Why are we so interested in the kind of disaster that has befallen the Silicon Valley Bank? Now, it’s a moral story to be sure as every major disaster is. This one is hugely, in almost every dimension, a moral story. You’re talking about a bank that was catering to the very wealthy in Silicon Valley, that evidently wasn’t really catering to its own balance sheets and eventually the bank fell, it was a bank run and eventually, the Fed stepped in.
All kinds of moral issues involved in that as well, including moral hazard. Did the federal government just come in and reward bad behavior? Is this going to lead to further bad effects? But what I want to focus on is the fact that Silicon Valley Bank was actually known to a fairly small percentage of Americans until it was a disaster, and Americans will watch videos of disaster over and over and over again. No one makes a movie about an ocean liner that made it safely from port to port.
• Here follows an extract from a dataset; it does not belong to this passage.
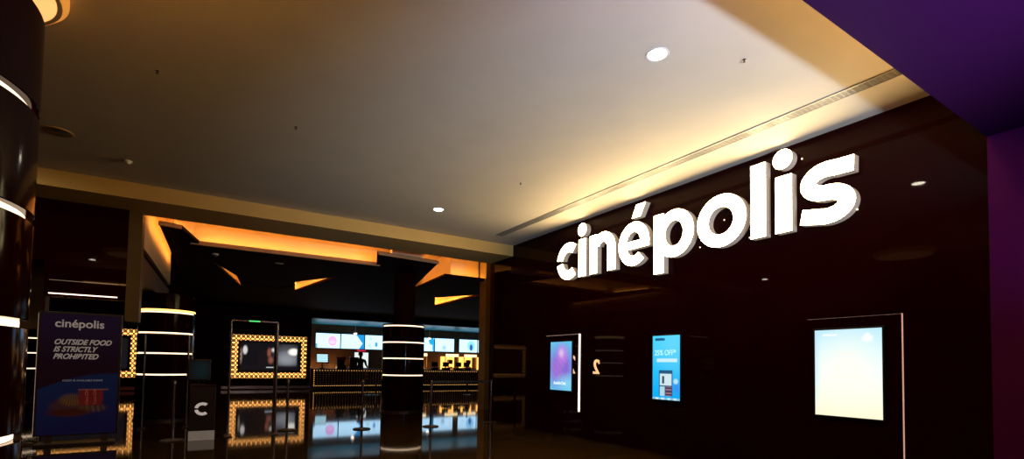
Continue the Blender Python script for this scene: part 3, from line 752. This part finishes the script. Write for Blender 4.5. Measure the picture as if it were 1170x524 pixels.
# warm lit popcorn kiosks on the right
def kiosk(x, lab, w=.98):
    t = thing('popcorn_kiosk', lab, 'popcorn machine', (x, 30.4, 0), group='warm lit popcorn kiosks')
    MB().box(-w / 2, w / 2, -.25, .55, .001, 1.0).build('cabinet', M['dark'], t)
    MB().box(-w / 2, w / 2, -.25, .50, 1.86, 1.90).build('roof', M['red'], t)
    MB().box(-w / 2 + .03, w / 2 - .03, -.27, -.2505, 1.84, 2.02).build('header', M['warmhead'], t)
    MB().box(-w / 2, w / 2, .47, .50, 1.0, 1.86).build('back_panel', M['warmwall'], t)
    MB().box(-w / 2, -w / 2 + .04, -.25, -.20, 1.0, 1.86).box(w / 2 - .04, w / 2, -.25, -.20, 1.0, 1.86).build('frame', M['steel'], t)
    MB().lathe(0, .1, [(.16, 1.36), (.20, 1.42), (.20, 1.62), (.12, 1.66)], 20).build('kettle', M['steel'], t, smooth=True)
    b = MB(); rr = random.Random(int(x * 10))
    for _ in range(90):
        a, c = rr.uniform(-w / 2 + .08, w / 2 - .08), rr.uniform(-.15, .4); hh = 1.02 + .18 * (1 - abs(a) / (w / 2)) * rr.random()
        s = rr.uniform(.03, .05); b.lathe(a, c, [(s * .3, hh - s), (s, hh), (s * .4, hh + s * .8)], 6)
    p = b.build('popcorn', M['popcorn'], t); p['kind'] = 'stuff'
    return t
kiosk(14.27, 'warm glowing popcorn kiosk under the white header, left one of the pair')
kiosk(15.62, 'warm glowing popcorn kiosk under the white header, right one of the pair')
kiosk(12.05, 'popcorn kiosk just right of the ringed column')
kiosk(17.0, 'popcorn kiosk next to the tan pilaster')
def till(x, lab):
    t = thing('cash_register', lab, 'cash register', (x, 26.6, 1.03), group='tills on the counter')
    MB().box(-.20, .20, -.16, .16, .001, .12).build('drawer', M['plastic'], t, bevel=.008)
    MB().box(-.03, .03, .0, .05, .12, .22).build('stand', M['plastic'], t)
    MB().box(-.19, .19, -.02, .03, .17, .44).build('display', M['plastic'], t, bevel=.01)
    return t
c0 = till(13.0, 'dark cash register on the counter, left of the popcorn glow')
dup(c0, (13.55, 26.6, 1.03), 'dark cash register in front of the first popcorn kiosk')
dup(c0, (11.5, 26.6, 1.03), 'dark cash register just right of the ringed column')
dup(c0, (12.2, 26.6, 1.03), 'dark cash register, second right of the ringed column')

# ------------------------------------------------------------------ the staff member
def skinned(name, verts, edges, mats, pick, parent, sub=2):
    me = bpy.data.meshes.new(name); me.from_pydata([v[:3] for v in verts], edges, [])
    o = bpy.data.objects.new(name, me); COL.objects.link(o)
    sk = o.modifiers.new('skin', 'SKIN'); sk.use_smooth_shade = True
    sd = o.modifiers.new('sub', 'SUBSURF'); sd.levels = sub
    for i, v in enumerate(verts):
        d = me.skin_vertices[0].data[i]; d.radius = (v[3], v[4] if len(v) > 4 else v[3]); d.use_root = (i == 0)
    dg = bpy.context.evaluated_depsgraph_get(); dg.update()
    m2 = bpy.data.meshes.new_from_object(o.evaluated_get(dg)); o.modifiers.clear(); o.data = m2
    m2.materials.clear()
    for m in mats: m2.materials.append(m)
    for p in m2.polygons: p.material_index = pick(p.center); p.use_smooth = True
    o.parent = parent
    return o
per = thing('person', 'person in a dark uniform standing behind the counter before the bright opening', 'person', (7.62, 27.75, 0))
V = [(0, 0, .95, .15, .11), (0, 0, 1.10, .13, .10), (0, -.01, 1.28, .15, .11), (0, -.01, 1.43, .14, .10), (0, 0, 1.52, .055), (0, -.01, 1.60, .055), (0, -.02, 1.69, .085, .095), (0, -.01, 1.78, .07, .08),
     (-.19, 0, 1.43, .062), (-.245, .02, 1.20, .050), (-.25, -.20, 1.09, .036), (-.24, -.30, 1.07, .030),
     (.19, 0, 1.43, .062), (.245, .02, 1.20, .050), (.25, -.20, 1.09, .036), (.24, -.30, 1.07, .030),
     (-.10, 0, .86, .085), (-.11, -.01, .48, .060), (-.11, .02, .09, .042), (-.12, -.12, .035, .035),
     (.10, 0, .86, .085), (.11, -.01, .48, .060), (.11, .02, .09, .042), (.12, -.12, .035, .035)]
E_ = [(0, 1), (1, 2), (2, 3), (3, 4), (4, 5), (5, 6), (6, 7), (3, 8), (8, 9), (9, 10), (10, 11), (3, 12), (12, 13), (13, 14), (14, 15), (0, 16), (16, 17), (17, 18), (18, 19), (0, 20), (20, 21), (21, 22), (22, 23)]
for s, w_ in ((-1, 11), (1, 15)):
    k = len(V); px = s * .24
    V.append((px, -.37, 1.065, .032, .016)); E_.append((w_, k))
    for f, (dx, L) in enumerate(((-.030, .065), (-.010, .08), (.012, .078), (.032, .06))):
        V.append((px + dx, -.40, 1.068, .009)); V.append((px + dx * 1.2, -.40 - L * .5, 1.066, .008)); V.append((px + dx * 1.25, -.40 - L, 1.055, .007))
        n = len(V); E_ += [(k, n - 3), (n - 3, n - 2), (n - 2, n - 1)]
    V.append((px - s * .045, -.345, 1.062, .010)); V.append((px - s * .065, -.385, 1.06, .008)); n = len(V); E_ += [(w_, n - 2), (n - 2, n - 1)]
per.scale = (1.25, 1.15, 1.04)
skinned('body', V, E_, [M['shirt'], M['skin']], lambda c: 1 if c.z > 1.53 or (c.y < -.27 and c.z > .9) else 0, per)
MB().lathe(0, .005, [(.09, 1.70), (.104, 1.74), (.10, 1.80), (.07, 1.85), (.02, 1.872)], 24).build('hair', M['hair'], per, smooth=True)
b = MB(); b.lathe(0, -.115, [(.004, 1.665), (.014, 1.68), (.007, 1.715)], 10)
b.lathe(.095, -.01, [(.006, 1.665), (.014, 1.69), (.008, 1.715)], 10); b.lathe(-.095, -.01, [(.006, 1.665), (.014, 1.69), (.008, 1.715)], 10)
b.build('nose_and_ears', M['skin'], per, smooth=True)
b = MB(); b.lathe(.034, -.107, [(.004, 1.70), (.010, 1.706), (.004, 1.712)], 8); b.lathe(-.034, -.107, [(.004, 1.70), (.010, 1.706), (.004, 1.712)], 8)
b.box(-.022, .022, -.113, -.10, 1.637, 1.644); b.build('eyes_and_mouth', M['hair'], per)

# small fittings on the dark lower ceiling
t = thing('dome_camera', 'small round fitting under the dark ceiling behind the beam', 'camera', (.30, 14.0, ZS))
MB().lathe(0, 0, [(.07, 0), (.07, -.03), (.05, -.032)], 24).build('housing', M['trimw'], t, smooth=True)
MB().lathe(0, 0, [(.05, -.032), (.045, -.06), (.02, -.08)], 24).build('dome', M['plastic'], t, smooth=True)
t = thing('flush_ceiling_light', 'small unlit rectangular fitting in the dark ceiling', 'ceiling light', (1.75, 14.3, ZS))
MB().box(-.1, .1, -.05, .05, -.015, 0).build('body', M['lip'], t, bevel=.004); MB().box(-.08, .08, -.035, .035, -.018, -.0155).build('lens', M['trimw'], t)

# ------------------------------------------------------------------ light
def spot(name, loc, target, color, power, angle, blend, radius):
    l = bpy.data.lights.new(name, 'SPOT'); l.color = color; l.energy = power; l.spot_size = radians(angle); l.spot_blend = blend; l.shadow_soft_size = radius
    o = bpy.data.objects.new(name, l); COL.objects.link(o); o.location = loc
    o.rotation_euler = (Vector(target) - Vector(loc)).to_track_quat('-Z', 'Y').to_euler(); return o
spot('lobby_uplight', (3.2, -1.25, 1.56), (4.3, 3.8, 4.15), (.50, .70, 1.0), 1500, 70, 1, .10)
spot('purple_wash', (2.0, .5, 2.75), (2.35, 1.5, 3.56), (.36, .0, 1.0), 55, 70, 1, .2)
spot('purple_wall_wash', (4.0, -.1, 2.0), (6.2, 1.0, 2.85), (.30, .0, 1.0), 90, 56, 1, .2)
spot('magenta_wall_wash', (3.8, -.3, .9), (6.2, 1.2, 1.2), (1.0, .0, .30), 14, 90, 1, .2)
for x in (5.7, 6.9, 12.6):  # unseen fills added to warm the brown panel behind the counter
    l = bpy.data.lights.new('back_counter_fill', 'POINT'); l.color = (1, .52, .18); l.energy = 16; l.shadow_soft_size = .08
    o = bpy.data.objects.new('back_counter_fill', l); COL.objects.link(o); o.location = (x, 30.2, 1.0)
w = bpy.data.worlds.new('world'); SC.world = w; w.use_nodes = True
w.node_tree.nodes['Background'].inputs['Color'].default_value = (.24, .035, .028, 1)
w.node_tree.nodes['Background'].inputs['Strength'].default_value = .40

SC.view_settings.view_transform = 'Standard'; SC.view_settings.look = 'None'
SC.view_settings.exposure = 0; SC.view_settings.gamma = 1; SC.view_settings.use_curve_mapping = False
No, it’s the Titanic that is the subject to movies.
Just as a picture of human nature, the Wall Street Journal put on its front page, over the weekend, the fact that there is a run on Silicon Valley Bank stuff. It turns out that so much advertising material and material with logos of the bank, it’s now being offered on eBay and there’s a certain market for it. People want a piece of this disaster. They want a mug, they want an insulated cooler, they want a coaster with Silicon Valley Bank on it. One seller on eBay simply advertised, “Own a piece of bank history.”
Alyssa Lukpat and Caitlin Ostroff for the Wall Street Journal tell us, “Sellers have cashed in on Silicon Valley Bank’s infamy to make money on all sorts of company merch they might have once neglected. On Wednesday of last week, there were eBay listings for a Silicon Valley Bank branded blankets, $26, a purse hook, just in case you do not know that you might need a purse hook, $12 and 50 cents, a cheeseboard, this isn’t going to cost you $200. Also, Silicon Valley Bank laptop bags, a branded apron because don’t you need a bank branded apron? And a cardboard box with the bank’s logo. Yes, on eBay, they’re selling a cardboard box. It could be yours. There are also people who are now making unauthorized new advertising material for Silicon Valley Bank, often with a certain poke at the bank. We’re told about one options trader in Raleigh, North Carolina, who has brought out a certain t-shirt advertising and it says Silicon Valley Bank Risk Management Department, and don’t you want that on your resume?
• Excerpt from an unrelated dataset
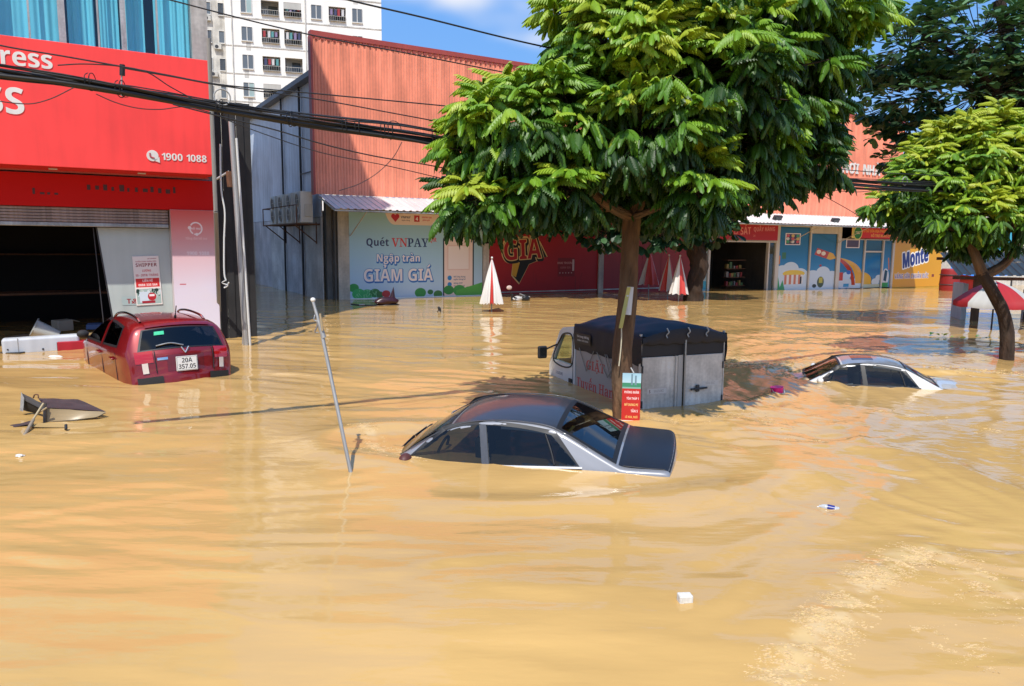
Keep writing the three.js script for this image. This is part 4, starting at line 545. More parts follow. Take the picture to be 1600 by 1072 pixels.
function carShape({ top, half, belt, tumble, crown = 0.05, corner = 0.06, rearBulge = 0, frontBulge = 0, bottom = 0.25, xf, xr, deck }) {
  top = smoothPoly(top); half = smoothPoly(half, 2);
  const L = [0]; for (let i = 1; i < top.length; i++) L.push(L[i - 1] + Math.hypot(top[i][0] - top[i - 1][0], top[i][1] - top[i - 1][1]));
  const total = L[L.length - 1];
  const along = (t) => { const l = clamp(t) * total; let i = 1; while (i < L.length - 1 && L[i] < l) i++; const k = (l - L[i - 1]) / (L[i] - L[i - 1] || 1); return [mix(top[i - 1][0], top[i][0], k), mix(top[i - 1][1], top[i][1], k)]; };
  const sideZ = (x, y) => { const w = polyAt(half, x), b = typeof belt === 'function' ? belt(x) : belt; if (y <= b) { const d = (b - y); return w * (1 - 0.02 * sstep(0.0, 0.5, d)) - 0.012 * sstep(0.06, 0.0, d); } const d = y - b; return w - 0.012 - d * tumble - 0.10 * d * d; };
  const bulge = (x, z, w) => { const q = (z / w) ** 2; return (rearBulge ? rearBulge * q * sstep(xr + 0.75, xr, x) : 0) - (frontBulge ? frontBulge * q * sstep(xf - 0.9, xf, x) : 0); };
  const section = (x, yT) => { // from the centre line outwards and down
    const cr = crown, cw = Math.min(corner, 0.45 * Math.max(0.02, yT - bottom)), yE = yT - cr - cw, zE = sideZ(x, yE), zc = sideZ(x, yT - cr) - cw, out = [];
    for (let i = 0; i <= NT; i++) { const z = zc * i / NT; out.push([z, yT - cr * (z / (zc + cw)) ** 2]); }
    const A = out[NT], B = [sideZ(x, yT - cr) + 0.004, yT - cr - 0.004], C = [zE, yE]; for (let i = 1; i <= 5; i++) { const t = i / 5; out.push([(1 - t) ** 2 * A[0] + 2 * t * (1 - t) * B[0] + t * t * C[0], (1 - t) ** 2 * A[1] + 2 * t * (1 - t) * B[1] + t * t * C[1]]); }
    for (let i = 1; i <= 30; i++) { const y = mix(yE, bottom, i / 30); out.push([sideZ(x, y), y]); }
    return out;
  };
  const P = (x, y, z, w) => V(x + bulge(x, z, w), y, z);
  return { along, section, sideZ,
    topPoint(t, zf, off = 0) { const [x, y] = along(t), s = section(x, y), w = polyAt(half, x), z = zf * s[NT][0], q = s.slice(0, NT + 1), yy = polyAt(q, Math.abs(z)); const e = 0.01, [xa, ya] = along(t - e), [xb, yb] = along(t + e), l = Math.hypot(xb - xa, yb - ya) || 1, nx = (yb - ya) / l, ny = -(xb - xa) / l, sg = 1; return P(x + nx * off * sg, yy + ny * off * sg, z, w); },
    sidePoint(x, y, sgn, off = 0) { let yT = top[0][1]; yT = polyAtMax(top, x); const s = section(x, yT), w = polyAt(half, x); let z = s[s.length - 1][0]; for (let i = NT; i + 1 < s.length; i++) { const [z0, y0] = s[i], [z1, y1] = s[i + 1]; if (y <= y0 && y >= y1) { z = mix(z0, z1, (y0 - y) / (y0 - y1 || 1)); break; } } if (y > s[NT][1]) z = s[NT][0]; return V(x + bulge(x, z, w), y, sgn * (z + off)); },
    body(nt = 240, cutSide = [], cutTop = []) { const rows = []; for (let i = 0; i <= nt; i++) { const [x, y] = along(i / nt), s = section(x, y), w = polyAt(half, x), r = []; for (let k = s.length - 1; k > 0; k--) r.push(P(x, s[k][1], -s[k][0], w)); for (let k = 0; k < s.length; k++) r.push(P(x, s[k][1], s[k][0], w)); rows.push(r); } const n = rows[0].length, half_ = n / 2; const inside = (px, py, q) => { let s = 0; for (let i = 0; i < 4; i++) { const [ax, ay] = q[i], [bx_, by] = q[(i + 1) % 4], k = (bx_ - ax) * (py - ay) - (by - ay) * (px - ax); if (s === 0) s = Math.sign(k); else if (Math.sign(k) !== s && k !== 0) return false; } return true; };
      return gridGeo(rows, true, (i, j) => { const t = (i + 0.5) / nt, a = rows[i][j], d = rows[i + 1][j + 1], x = (a.x + d.x) / 2, y = (a.y + d.y) / 2, z = (a.z + d.z) / 2, m = Math.abs(j + 0.5 - half_ + 0.5); if (m <= NT + 2) { const zc = section(...along(t))[NT][0]; for (const [t0, t1, z0, z1] of cutTop) if (t > t0 && t < t1 && z > z0 * zc && z < z1 * zc) return true; } if (m >= NT - 1) for (const q of cutSide) if (inside(x, y, q)) return true; return false; }); } };
  function polyAtMax(pts, x) { let m = -1; for (let i = 0; i + 1 < pts.length; i++) { const [a, b] = pts[i], [c, d] = pts[i + 1]; if ((x - a) * (x - c) <= 0) m = Math.max(m, a === c ? Math.max(b, d) : mix(b, d, (x - a) / (c - a))); } return m < 0 ? polyAt(pts, x) : m; }
}
function gridGeo(rows, caps = false, cut = null) {
  const m = rows.length, n = rows[0].length, pos = [], uv = [], idx = [];
  rows.forEach((r, i) => r.forEach((p, j) => { pos.push(p.x, p.y, p.z); uv.push(j / (n - 1), i / (m - 1)); }));
  for (let i = 0; i + 1 < m; i++) for (let j = 0; j + 1 < n; j++) { if (cut && cut(i, j)) continue; const a = i * n + j, b = a + 1, c = a + n, d = c + 1; idx.push(a, b, c, b, d, c); }
  if (caps) for (const i of [0, m - 1]) for (let j = 0; j < Math.floor(n / 2) - 1; j++) { const a = i * n + j, b = a + 1, c = i * n + n - 1 - j, d = c - 1; idx.push(a, b, c, b, d, c); }
  const g = new THREE.BufferGeometry(); g.setAttribute('position', new THREE.Float32BufferAttribute(pos, 3)); g.setAttribute('uv', new THREE.Float32BufferAttribute(uv, 2)); g.setIndex(idx); g.computeVertexNormals(); return g;
}
const sidePane = (c, q, sgn, off, nu = 10, nv = 7) => { const rows = []; for (let i = 0; i <= nu; i++) { const r = []; for (let j = 0; j <= nv; j++) { const u = i / nu, v = j / nv, x = mix(mix(q[0][0], q[1][0], u), mix(q[3][0], q[2][0], u), v), y = mix(mix(q[0][1], q[1][1], u), mix(q[3][1], q[2][1], u), v) + (q[4] || 0) * 4 * u * (1 - u) * v; r.push(c.sidePoint(x, y, sgn, off)); } rows.push(r); } return gridGeo(rows); };
const topPane = (c, t0, t1, z0, z1, off, bow = 0, nu = 12, nv = 16, taper = 0) => { const rows = []; for (let i = 0; i <= nu; i++) { const r = []; for (let j = 0; j <= nv; j++) { const u = i / nu, f = mix(z0, z1, j / nv), k = 1 - 4 * (0.25 - (f * 0.5 * 0.5 + 0)) * 0; const tt = mix(t0, t1, u) + bow * (1 - f * f) * (u - 0.5) * 2; r.push(c.topPoint(tt, f * (1 - taper * u), off)); } rows.push(r); } return gridGeo(rows); };
const tubeOn = (pts, r) => tube(pts, r, pts.length * 3, 6);
const strip = (c, list, sgn, off, h) => { const rows = list.map(([x, y]) => [c.sidePoint(x, y - h / 2, sgn, off), c.sidePoint(x, y + h / 2, sgn, off)]); return gridGeo(rows); };
const ringGeo = (list) => gridGeo(list);
const sideRing = (c, q, m, sg, off, n = 10) => { // rubber round a side pane
  const cx = (q[0][0] + q[1][0] + q[2][0] + q[3][0]) / 4, cy = (q[0][1] + q[1][1] + q[2][1] + q[3][1]) / 4, rows = [], o = q.slice(0, 4).map(([x, y]) => [x + m * Math.sign(x - cx), y + m * 0.8 * Math.sign(y - cy)]);
  for (let e = 0; e < 4; e++) for (let i = 0; i <= n; i++) { const u = i / n, a = q[e], b = q[(e + 1) % 4], A = o[e], B = o[(e + 1) % 4], bu = e === 2 ? (q[4] || 0) * 4 * u * (1 - u) : 0; rows.push([c.sidePoint(mix(a[0], b[0], u), mix(a[1], b[1], u) + bu, sg, off), c.sidePoint(mix(A[0], B[0], u), mix(A[1], B[1], u) + bu, sg, off)]); } return gridGeo(rows); };
const topRing = (c, t0, t1, z0, z1, mt, mz, off, n = 14) => { const rows = [], q = [[t0, z0], [t1, z0], [t1, z1], [t0, z1]], o = [[t0 - mt, z0 - mz], [t1 + mt, z0 - mz], [t1 + mt, z1 + mz], [t0 - mt, z1 + mz]]; for (let e = 0; e < 4; e++) for (let i = 0; i <= n; i++) { const u = i / n, a = q[e], b = q[(e + 1) % 4], A = o[e], B = o[(e + 1) % 4]; rows.push([c.topPoint(mix(a[0], b[0], u), mix(a[1], b[1], u), off), c.topPoint(mix(A[0], B[0], u), mix(A[1], B[1], u), off)]); } return gridGeo(rows); };
const tint = (r, g, b) => new THREE.MeshPhysicalMaterial({ color: lin(r, g, b), transmission: 1, roughness: 0.015, thickness: 0, ior: 1.5 });
function cabin(o, xf, xr, w, belt, top) { // seats, wheel and shelf seen through the glass
  const cloth = mat(0.06, 0.058, 0.056, { roughness: 0.95, map: g1 });
  for (const sg of [-1, 1]) { const s = part('front_seat', rb(0.14, 0.62, 0.46, xf, belt - 0.08, sg * w * 0.5, 0.06, 3).rotateZ(0.0), cloth, o); part('headrest', rb(0.1, 0.17, 0.26, xf - 0.05, belt + 0.32, sg * w * 0.5, 0.05, 3), cloth, s); }
  const r = part('rear_seat', rb(0.16, 0.5, w * 1.5, xr, belt - 0.14, 0, 0.07, 3), cloth, o); for (const sg of [-1, 1]) part('headrest', rb(0.1, 0.13, 0.25, xr - 0.06, belt + 0.16, sg * w * 0.45, 0.05, 3), cloth, r);
  const wg = new THREE.TorusGeometry(0.17, 0.016, 8, 24); wg.rotateY(Math.PI / 2); wg.rotateZ(0.4); wg.translate(xf + 0.52, belt + 0.0, -w * 0.5); part('steering_wheel', wg, M.rubber, o);
  part('dashboard', rb(0.34, 0.2, w * 1.7, xf + 0.85, belt - 0.07, 0, 0.06, 3), M.rubber, o);
}
const carPaint = (r, g, b, o = {}) => new THREE.MeshPhysicalMaterial({ color: lin(r, g, b), roughness: 0.42, metalness: 0.25, clearcoat: 1, clearcoatRoughness: 0.04, map: softGrime, ...o });
const mirrorG = () => { const g = new THREE.SphereGeometry(0.11, 16, 12); g.scale(0.62, 0.62, 0.85); return g; };
function tOf(c, x, half = 0) { let best = 0, bd = 9; for (let i = 0; i <= 400; i++) { const t = i / 400, [a] = c.along(t), d = Math.abs(a - x); if (d < bd) { bd = d; best = t; } } return best; }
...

It turns out that there is a certain kind of market for disaster wear, and by this, it actually means sometimes wear, as in t-shirts and sweaters and sweatshirts, jackets, windbreakers, golf shirts that have the logos of disaster related companies on them. What does that tell us about human beings? So again, it tells us that we are drawn to a spectacle. It also reminds us that in a story like this, in which there are such huge moral issues, there are some less huge moral issues as well. Sometimes they all come down to an online auction for a coaster.